The Geodesic Sweater is a pattern from Blueprints for Sewing. I'm not familiar with this company at all, but I've seen this top floating around Instagram. I decided to grab it from IndieSew during their final days of selling patterns (sob!!). I have to say, I was impressed with the pattern itself. The directions were thorough, including detailed steps for grading out at the hips and maintaining the right shapes (which I needed). There was a page with outlines that you could print and color to plan your top. The PDF went together quickly and the directions were great. One tiny gripe is that the seam allowance was only 1/4". Not a lot of room for error with a design that requires great precision.
The pattern has two views, a long one with pockets and a cropped one. I made half of a long one and not only put the pockets on inverted but also managed to sew my rows together incorrectly. I called it a muslin and moved on! I was between sizes A/B and C/D and made an A/B. I'm particular about how my sweatshirts fit, and with a tiny bit of grading out at the hips I'm quite pleased with the size I chose.
As written, the Geodesic has a pieced back as well as front. After assembling my muslin, I traced the shape of the back onto paper so that I could skip all that if I wanted. That's what I've done here, I used a plain back instead.
The fabric is all French terry scraps from my stash. The bottom band is purchased ribbing from La Mercerie. I know that with all the colors AND the stripes, it's "a lot of look" as Tim Gunn would say, but my undying love of pink means I see no flaws.
The jeans! I'm sorry the photos are so dark, it was either blow out the sweatshirt or dark pants. These are the Ginger Jeans from Closet Case Patterns. I previously made this pattern here. I also recently-ish made high waisted Lander Pants, so I had some idea of the direction I needed to go for high waisted jeans. I also had four yards of precious Cone Mills denim. Deep breaths, and I went for it!

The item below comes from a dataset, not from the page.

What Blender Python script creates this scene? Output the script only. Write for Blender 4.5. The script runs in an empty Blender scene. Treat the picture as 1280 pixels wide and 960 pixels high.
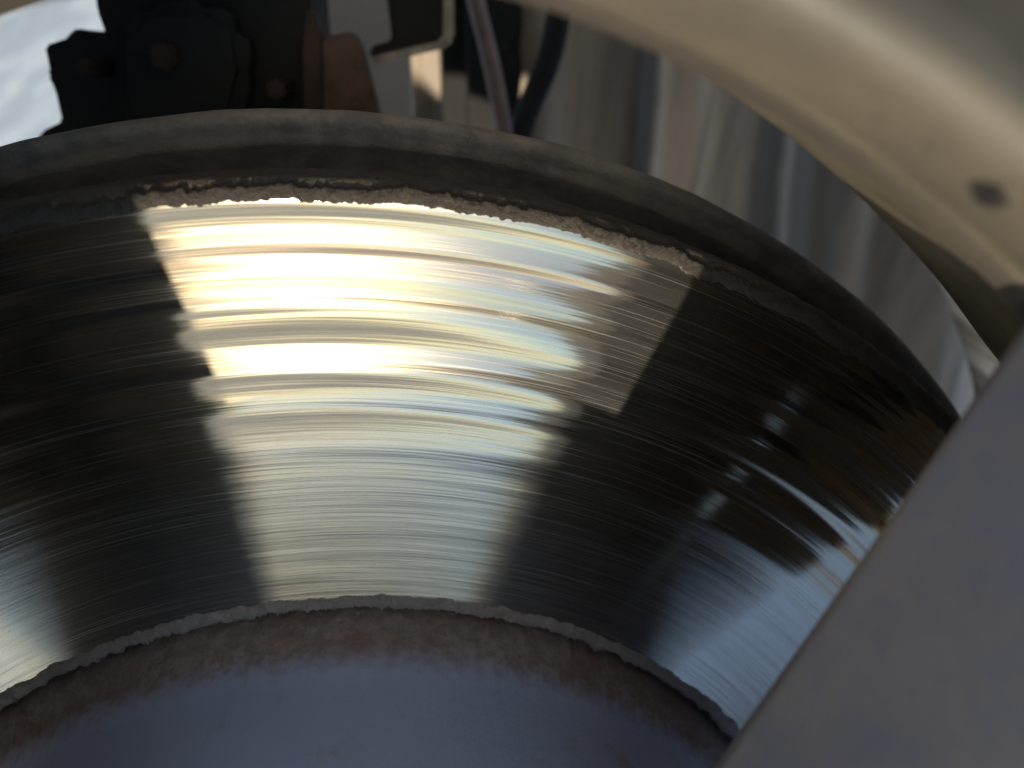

My hips are 38", which puts me at a 10. My waist fluctuates and is also squishy, so I tend not to bother with a measurement there. I knew it would be around an 8. I assume I also have a swayback. I am bow-legged and 2" shorter than the 5'6" for which the pattern is drafted. Here are the changes I made to the flat pattern:
1/2" bow-legged adjustment
1" removed at L/S line
1" removed at hem
1/2" dart removed from the yoke
round pubis adjustment
Once the pants were cut, I removed a wedge at CB, another wedge from CB/edge of the yoke, a wedge from the CB of the waistband. When I sewed the side seams, I slightly offset the front and back of the pants so that a deeper SA was taken from the back than the front. Overall, I used a deeper SA than 5/8" at the side seam. I then removed a matching amount from the side of the waistband. I should note, I only cut one waistband, screwed around with basting and the changes I needed, and then cut a final waistband facing. Phew!
The bow-legged adjustment added fabric to the outseam and removed it from the inseam. In theory, I see why it should work, but for whatever reason it didn't work for me. You can see in the above photo the extra and how it just looks lumpy. I will take that back out next time.
Going back to the fabric, more specifically it is 9.5oz Cone Mills S-Gene denim. It's a cotton/poly/spandex blend. It. Is. Everything. This is easily the closest to RTW denim I've felt before and I want allllll the things in it. Here's my secret source: LA Finch Fabrics often has it for an amazing price and then will add a good sale on top. That's where I got my yardage. The pocket stays are leftover quilting cotton from a Badminton Dress for my oldest many years ago (it's from a collab from Moda and Oliver+S called The Ladies' Stitching Club). Topstitching was all done on my vintage Singer. I used knit interfacing in the waistband. I also added some sneaky embroidery on the guts. These pants have such a potty mouth.